Introverts in the Church:
Finding Our Place in an Extroverted Culture.
Adam McHugh.

Paperback: IVP Books, 2009.
Buy now:  [ Amazon ] [ Kindle ]

Reviewed by Chris Smith.

 

Adam McHugh has tackled a little considered question in his new book Introverts in the Church: how can introverts exist in church cultures where they are often marginalized?  As an introvert myself, albeit one feels a deep need to live life in community, I was intrigued by the idea of McHugh’s book.    Introverts in the Church is a powerful reminder of the diversity of personalities with which God has gifted us.  McHugh, an introvert himself, longs for the healing of introverts from the scars of being marginalized in church cultures that tend to favor extroverts.  One of the book’s finest chapters is McHugh’s examination of how the church tends toward extroversion, and even in some cases Christian thinkers have painted introversion as a sin (One that he quotes says: “The extrovert God of John 3:16 does not beget an introvert people.  There is a terrible tendency to make the gospel serve us, to use it as a protection against the realities of life as though Christ died to preserve the status quo” 29).  McHugh – although he clearly recognizes community as a “given” – is frank about his own struggles with community, struggles that I imagine many of us introverts have faced.   He offers much valuable advice grounded in his own experiences about how introverts can become more connected in their church communities, and also names specific areas that will be of challenge to introverts.

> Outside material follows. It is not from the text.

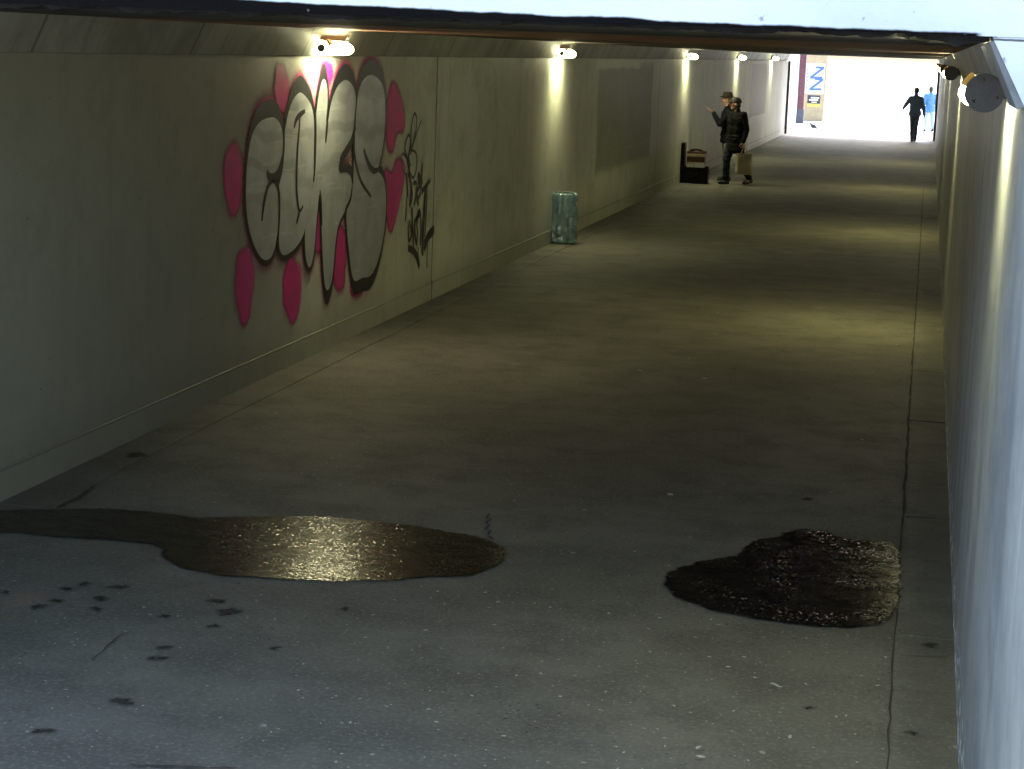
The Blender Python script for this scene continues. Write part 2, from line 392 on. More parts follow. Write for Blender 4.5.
# ------------------------------------------------------------------ 2-D shapes on the wall / floor
def soft_sheet(polys, put, core=0.0, fringe=.03, full=1.0):
    """polygons (3-D points in order) with a fringe that thins to nothing; returns mesh with «cover» attribute"""
    vs, fs, cov = [], [], []
    for pts in polys:
        n = len(pts); base = len(vs)
        # orientation in the 2-D chart
        area = sum(pts[i][0] * pts[(i + 1) % n][1] - pts[(i + 1) % n][0] * pts[i][1] for i in range(n))
        sg = 1 if area > 0 else -1
        nrm = []
        for i in range(n):
            a, b = Vector(pts[i - 1]), Vector(pts[(i + 1) % n]); d = (b - a)
            d = d.normalized() if d.length > 1e-9 else Vector((1, 0))
            nrm.append(Vector((d.y, -d.x)) * sg)
        for i in range(n): vs.append(put(*(Vector(pts[i]) - nrm[i] * core))); cov.append(full)
        for i in range(n): vs.append(put(*(Vector(pts[i]) + nrm[i] * fringe))); cov.append(0.0)
        fs.append(tuple(range(base, base + n)))
        for i in range(n):
            j = (i + 1) % n; fs.append((base + i, base + j, base + n + j, base + n + i))
    me = bpy.data.meshes.new('sheet'); me.from_pydata(vs, [], fs)
    at = me.attributes.new('cover', 'FLOAT', 'POINT')
    at.data.foreach_set('value', cov)
    bm = bmesh.new(); bm.from_mesh(me)
    big = [f for f in bm.faces if len(f.verts) > 4]
    bmesh.ops.triangulate(bm, faces=big)
    bmesh.ops.recalc_face_normals(bm, faces=bm.faces)
    bm.to_mesh(me); bm.free()
    return me
def stroke_sheet(lines, put, fringe=.0):
    """polylines of (pt, half-width); ribbons with tapering width"""
    vs, fs, cov = [], [], []
    for ln in lines:
        P = [Vector(p[:2]) for p in ln]; W = [p[2] for p in ln]; n = len(P); base = len(vs)
        for i in range(n):
            d = (P[min(i + 1, n - 1)] - P[max(i - 1, 0)]); d = d.normalized() if d.length else Vector((1, 0))
            q = Vector((-d.y, d.x))
            for s in (-1, 1): vs.append(put(*(P[i] + q * s * W[i]))); cov.append(1.0)
        for i in range(n - 1):
            a = base + 2 * i; fs.append((a, a + 1, a + 3, a + 2))
    me = bpy.data.meshes.new('strokes'); me.from_pydata(vs, [], fs)
    me.attributes.new('cover', 'FLOAT', 'POINT').data.foreach_set('value', cov)
    return me
def smooth_poly(pts, sub=4):
    n = len(pts); out = []
    for i in range(n):
        p0, p1, p2, p3 = (Vector(pts[(i + k - 1) % n]) for k in range(4))
        for s in range(sub):
            t = s / sub
            out.append(.5 * ((2 * p1) + (p2 - p0) * t + (2 * p0 - 5 * p1 + 4 * p2 - p3) * t * t + (3 * p1 - p0 - 3 * p2 + p3) * t ** 3))
    return [tuple(q) for q in out]
def smooth_line(pts, sub=5):
    n = len(pts); out = []
    for i in range(n - 1):
        p0, p1, p2, p3 = (Vector(pts[min(max(i + k - 1, 0), n - 1)]) for k in range(4))
        for s in range(sub):
            t = s / sub
            out.append(tuple(.5 * ((2 * p1) + (p2 - p0) * t + (2 * p0 - 5 * p1 + 4 * p2 - p3) * t * t + (3 * p1 - p0 - 3 * p2 + p3) * t ** 3)))
    out.append(tuple(pts[-1])); return out
def chart(x, y):                       # photo measurement -> (along wall, height)
    P = on_wall(x, y); return (P.y, P.z)
def wall_put(off): return lambda y, z: (wall_x(y) + off, y, z)
def floor_put(z): return lambda x, y: (x, y, z)

# ------------------------------------------------------------------ the setting
T0, T1 = 5.97, 66.0          # tunnel from portal to far mouth
XR = .285
g_ = tag(obj('ground', B(-1500, 1500, -40, 4000, -.3, -.012), M['pave']), kind='structure')
fl = tag(obj('floor', B(-5.3, .7, 4.62, 73.5, -.2, 0), M['floor']), kind='structure')
# edge strips, each a little proud of the slab
bm = bmesh.new(); y = 5.95
while y < T1:
    L = random.uniform(2.2, 3.4); y1 = min(y + L, T1)
    box(bm, .028, XR + .01, y + .006, y1 - .006, -.1, .012 if y > 11.3 else .004, .003); y = y1
tag(obj('edge_strip', bm, M['strip'], fl))
bm = bmesh.new(); y = 5.95
while y < T1:
    L = random.uniform(3, 4.4); y1 = min(y + L, T1)
    box(bm, wall_x(y) - .02, wall_x(y) + .285, y + .005, y1 - .005, -.1, .006, .002); y = y1
obj('edge_strip', bm, M['strip'], fl)

def put_floor_polys(pix, sub=4, rough=.0):
    out = []
    for q in pix:
        pts = [on_floor(*p) for p in q]; pts = smooth_poly([(p.x, p.y) for p in pts], sub)
        if rough:
            pts = [(a + rough * noise.noise(Vector((a * 9, b * 9, 0))) + rough * .5 * noise.noise(Vector((a * 31, b * 31, 3))), b + 1.6 * rough * noise.noise(Vector((a * 9, b * 9, 7)))) for a, b in pts]
        out.append(pts)
    return out
def blobpix(cx, cy, w, h, k=9):
    ph = random.uniform(0, 6)
    return [(cx + w * (1 + .35 * sin(3 * t + ph)) * cos(t), cy + h * (1 + .35 * cos(2 * t + ph)) * sin(t)) for t in [2 * PI * i / k for i in range(k)]]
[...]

The latter half of the book focuses on introverts in church leadership and McHugh makes a strong case that introverts offer a balanced perspective on faithfulness in the way of Jesus that is needed in many church communities.  This is an excellent book that is destined to be the primary work on introversion in the church for many years to come.  McHugh concludes this book with this well-crafted piece of wisdom that should be taken to heart by all in the church, and especially those of us who are introverts:

 

In order to find our place in the church we must make two movements.  We go into the desert, into the depths and riches of solitude, to listen for the whispers of God who created us as introverts and to discover the gifts we have been given.  Through Christ we die to false identities and put away inauthentic behaviors.  We honor the rhythms and practice the disciplines that give us life, energy and joy.  …   The inward movement is not the end of the journey, though we will come back to it again and again.  The other movement is toward others, toward community.  We are not ultimately called to a life of self-fulfillment and comfort but to a life of love.  We seek to love God and our neighbor as ourselves, knowing that genuine love comes out of who we are in Christ.  We are to pass on the gifts we have been given.  Sometimes we will use our words and other times we will model prayerful silence, reflective rest and compassionate listening.  As we make this movement into community, we will find that it’s not merely about us finding a place for ourselves, but it’s about God showing us where we belong and the gifts we are to others.